Facebook Buys Instagram for $1B



Incredibly overvalued. Facebook shares are looking less attractive every passing day.

Instagram was seeking funding @ $500 million valuation before the Android App hit. Considering they had ~30 million users with an app that only was available to half the smartphone world, a $1 billion buyout by Facebook doesn't seem that crazy.

Sometimes companies are acquired for their talent, not for their product.

One of the primary traffic-drivers for Facebook are photos. They drive billions of pageviews and are one of the stickiest items on the site. If anyone doubts the importance of photos, think about how often FB has tweaked the photos app (hint: lots and lots).

Buying Instagram makes a whole lot of sense for FB.
- Hottest image app out there, right before it seriously blows up (Android app).
- A dev crew that is well-versed in image-engagement and who built an engagement system completely unique from Facebook's.
- A bigger / better presence in the mobile world.
- It'll provide a huge boost to FB photos if the integration is done right.

Facebook doesn't give two shits about turning a profit directly from Instagram, they care about leveraging it to increase FB's pageviews and time spent on site.
 
You don't see apps as a whole last more then 5 years? What do you think will take it over, the next big thing or just other apps? Or you don't see an app that goes live last more then 5 years and it will eventually die and people will move on?

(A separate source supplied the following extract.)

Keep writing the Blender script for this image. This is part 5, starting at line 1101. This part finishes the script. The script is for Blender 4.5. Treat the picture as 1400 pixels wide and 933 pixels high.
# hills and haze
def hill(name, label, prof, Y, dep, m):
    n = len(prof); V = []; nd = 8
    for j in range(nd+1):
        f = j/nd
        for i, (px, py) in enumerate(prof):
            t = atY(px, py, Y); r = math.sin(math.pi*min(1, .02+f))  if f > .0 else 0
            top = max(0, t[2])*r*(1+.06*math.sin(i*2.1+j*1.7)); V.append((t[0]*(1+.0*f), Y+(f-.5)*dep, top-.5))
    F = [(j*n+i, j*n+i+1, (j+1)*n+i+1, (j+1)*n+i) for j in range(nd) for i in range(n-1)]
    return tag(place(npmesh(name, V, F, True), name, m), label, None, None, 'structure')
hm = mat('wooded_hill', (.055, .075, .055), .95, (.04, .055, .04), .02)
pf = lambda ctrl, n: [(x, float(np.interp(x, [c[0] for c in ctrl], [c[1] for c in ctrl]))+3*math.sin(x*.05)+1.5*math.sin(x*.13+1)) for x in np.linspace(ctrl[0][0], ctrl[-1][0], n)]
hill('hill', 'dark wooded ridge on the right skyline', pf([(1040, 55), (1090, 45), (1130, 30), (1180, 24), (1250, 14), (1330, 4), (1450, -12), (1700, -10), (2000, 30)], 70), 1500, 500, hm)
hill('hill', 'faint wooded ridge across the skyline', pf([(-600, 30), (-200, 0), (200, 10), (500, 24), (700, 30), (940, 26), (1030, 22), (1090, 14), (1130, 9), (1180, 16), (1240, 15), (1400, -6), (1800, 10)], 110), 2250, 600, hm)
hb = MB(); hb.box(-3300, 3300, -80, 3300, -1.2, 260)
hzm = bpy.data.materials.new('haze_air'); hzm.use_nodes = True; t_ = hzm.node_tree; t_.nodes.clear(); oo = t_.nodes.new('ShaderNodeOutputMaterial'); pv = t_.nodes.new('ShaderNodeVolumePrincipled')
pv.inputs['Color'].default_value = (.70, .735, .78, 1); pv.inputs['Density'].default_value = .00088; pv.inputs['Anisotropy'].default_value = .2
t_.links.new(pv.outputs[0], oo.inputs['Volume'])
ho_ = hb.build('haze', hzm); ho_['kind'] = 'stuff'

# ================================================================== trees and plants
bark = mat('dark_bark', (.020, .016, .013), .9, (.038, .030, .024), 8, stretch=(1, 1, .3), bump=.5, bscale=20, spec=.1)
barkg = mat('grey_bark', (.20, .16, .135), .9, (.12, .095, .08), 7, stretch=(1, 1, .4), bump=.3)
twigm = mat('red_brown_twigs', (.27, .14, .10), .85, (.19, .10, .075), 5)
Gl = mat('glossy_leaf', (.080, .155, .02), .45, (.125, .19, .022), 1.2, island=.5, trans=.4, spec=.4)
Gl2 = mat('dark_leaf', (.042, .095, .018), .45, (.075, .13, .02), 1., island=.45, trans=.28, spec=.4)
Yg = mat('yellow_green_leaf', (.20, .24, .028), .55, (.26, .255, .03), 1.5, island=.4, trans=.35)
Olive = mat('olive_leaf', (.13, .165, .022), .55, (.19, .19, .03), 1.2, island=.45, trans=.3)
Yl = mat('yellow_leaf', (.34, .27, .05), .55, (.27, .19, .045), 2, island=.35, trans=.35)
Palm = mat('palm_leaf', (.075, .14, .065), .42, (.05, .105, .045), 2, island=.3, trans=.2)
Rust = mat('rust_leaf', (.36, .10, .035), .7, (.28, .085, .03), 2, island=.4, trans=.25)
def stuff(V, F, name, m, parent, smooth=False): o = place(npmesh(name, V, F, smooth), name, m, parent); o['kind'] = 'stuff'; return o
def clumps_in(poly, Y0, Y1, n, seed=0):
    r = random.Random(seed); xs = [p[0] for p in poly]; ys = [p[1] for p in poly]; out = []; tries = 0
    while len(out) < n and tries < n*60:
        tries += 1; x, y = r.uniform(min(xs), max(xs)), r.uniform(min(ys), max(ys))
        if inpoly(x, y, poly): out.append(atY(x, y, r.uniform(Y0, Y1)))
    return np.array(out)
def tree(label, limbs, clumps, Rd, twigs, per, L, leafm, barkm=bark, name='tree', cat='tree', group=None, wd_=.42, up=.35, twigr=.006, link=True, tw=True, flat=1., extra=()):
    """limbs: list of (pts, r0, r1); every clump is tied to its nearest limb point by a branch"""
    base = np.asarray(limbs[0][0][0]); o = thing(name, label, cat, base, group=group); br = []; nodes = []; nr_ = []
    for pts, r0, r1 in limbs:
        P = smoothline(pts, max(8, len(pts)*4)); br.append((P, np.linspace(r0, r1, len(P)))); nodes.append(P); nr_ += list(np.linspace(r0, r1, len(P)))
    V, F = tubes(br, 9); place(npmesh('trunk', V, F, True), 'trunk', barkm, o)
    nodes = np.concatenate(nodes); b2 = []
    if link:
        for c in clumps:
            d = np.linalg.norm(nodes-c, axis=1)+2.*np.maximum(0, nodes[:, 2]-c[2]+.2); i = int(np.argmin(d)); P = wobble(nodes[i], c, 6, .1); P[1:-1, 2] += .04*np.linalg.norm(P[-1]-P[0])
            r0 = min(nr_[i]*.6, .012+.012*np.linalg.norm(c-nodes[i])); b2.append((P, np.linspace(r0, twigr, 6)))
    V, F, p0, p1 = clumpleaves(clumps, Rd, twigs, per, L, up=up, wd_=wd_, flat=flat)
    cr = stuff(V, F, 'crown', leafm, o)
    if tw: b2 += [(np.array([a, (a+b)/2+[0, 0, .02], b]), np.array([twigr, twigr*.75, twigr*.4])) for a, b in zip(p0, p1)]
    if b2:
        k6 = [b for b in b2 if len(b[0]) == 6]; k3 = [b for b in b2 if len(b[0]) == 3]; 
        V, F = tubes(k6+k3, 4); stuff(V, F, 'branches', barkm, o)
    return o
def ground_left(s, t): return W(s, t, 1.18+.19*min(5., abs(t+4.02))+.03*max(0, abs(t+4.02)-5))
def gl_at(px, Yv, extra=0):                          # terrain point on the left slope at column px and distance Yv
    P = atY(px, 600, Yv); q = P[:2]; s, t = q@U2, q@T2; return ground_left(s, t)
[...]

Nah, I can see Apps as an industry sticking around for more than 5 years. I don't have the foresight to make that big of a call :P.

All I'm saying is that internet properties already have a high churn rate and i'm assuming that apps have an even higher churn rate. So I don't see an application lasting more than 5 years before it's replaced by something better or just becomes irrelevant.
 
So...you guys seriously think that a mobile app that serves tons of impressions per user that should have 50+ million users within the next couple months isn't worth a billion dollars, especially to somebody like Facebook that just launched mobile on their ad platform a month ago but with basically no mobile inventory?
 
Bubble.jpg

push%20pin.jpg
 
So...you guys seriously think that a mobile app that serves tons of impressions per user that should have 50+ million users within the next couple months isn't worth a billion dollars, especially to somebody like Facebook that just launched mobile on their ad platform a month ago but with basically no mobile inventory?

I agree. Instagram isn't like other apps, purchased and used 2 or 3 times. I see people crazy for Instagram everywhere. The daily average use / user is maybe comparable only to Twitter and FB mobile apps, and it's a perfect mobile/web integration.
 
Here is an interesting viewpoint:

Did Facebook panic? - The Term Sheet: Fortune's deals blog Term Sheet

I kind of agree and my original thought was: they had to have felt threatened or felt that they absolutely had to do this to shell out that kind of cash like that.

But how exactly was Instagram any more of a threat than other sites like pinterest? Maybe they already tried to acquire pinterest, but failed?

I'm still quite confused. Seems like a good match for FB, but the way this deal was done seems crazy.
 
Instragram is definitely here to stay. Everyone that uses it loves it. It's a very well designed app.

Facebook is also acquiring the talent from that company. Instagram is drawing in the younger crowd that Facebook is fearing it might be losing.

All Facebook has to do is say, you have to keep your Facebook account open to use Instagram.

This is a strategy by facebook to keep itself ubiquitous in everyone's lives and move it even closer to becoming an enclosed ecosystem like AOL was before it screwed everything up.
 
This sound very similar to what Google did with YouTube. Google made it so that you HAD to have a Tootle account to be able to use it. MANY people were unhappy with it at the time but it's still going strong.